The Supreme Court has not yet ruled on the Free Speech Coalition's petition for certoriari. If that's approved, the court would hear oral arguments and then decide whether to uphold or nullify the Texas law. The Free Speech Coalition urged the Supreme Court to issue a stay pending a decision on the petition for certoriari.


Dispute over appropriate legal standard


The Free Speech Coalition is asking the Supreme Court to decide whether the 5th Circuit "erred as a matter of law in applying rational-basis review to a law burdening adults' access to protected speech, instead of strict scrutiny as this Court and other circuits have consistently done."

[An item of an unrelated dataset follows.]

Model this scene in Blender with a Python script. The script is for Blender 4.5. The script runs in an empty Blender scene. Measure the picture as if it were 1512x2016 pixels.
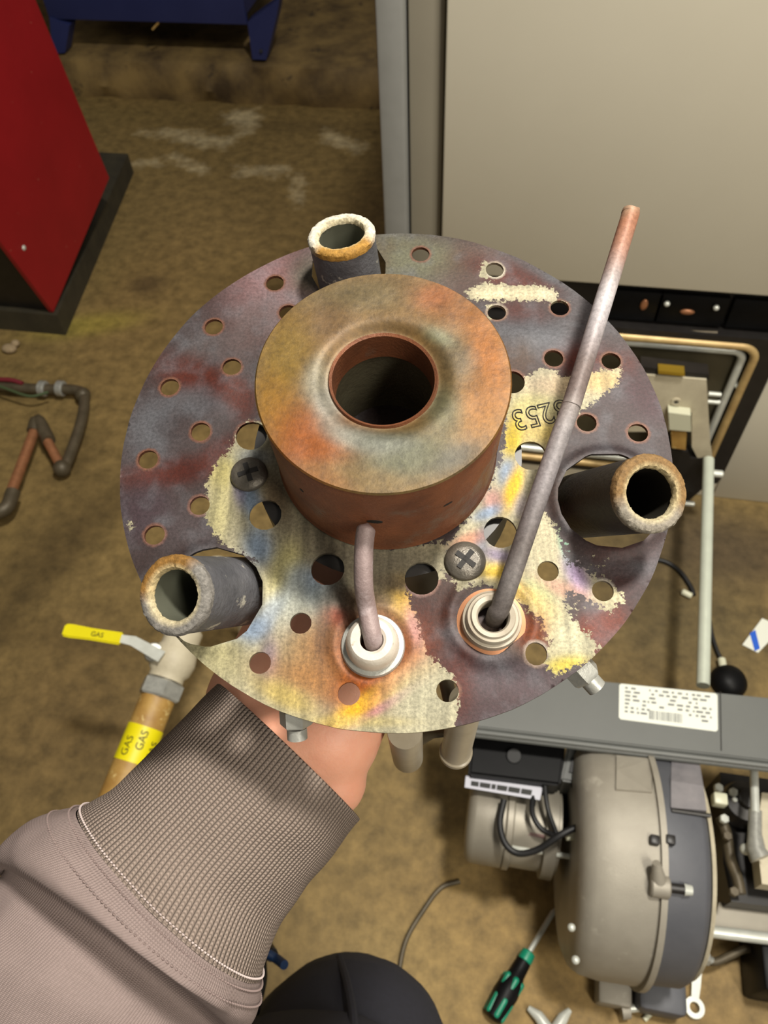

The 5th Circuit's ruling came in a 2-1 decision by a panel of judges. The majority applied the rational-basis standard and ruled that "the age-verification requirement is rationally related to the government's legitimate interest in preventing minors' access to pornography."


Dissenting Judge Patrick Higginbotham wrote that the Supreme Court "has unswervingly applied strict scrutiny to content-based regulations that limit adults' access to protected speech." The Texas law "limits access to materials that may be denied to minors but remain constitutionally protected speech for adults," he wrote. "It follows that the law must face strict scrutiny review because it limits adults' access to protected speech using a content-based distinction—whether that speech is harmful to minors."


Despite upholding the law's age-verification requirement, the 5th Circuit ruled that Texas cannot enforce a provision requiring porn websites to "display health warnings about the effects of the consumption of pornography." The warning requirement unconstitutionally compels speech, the court ruled.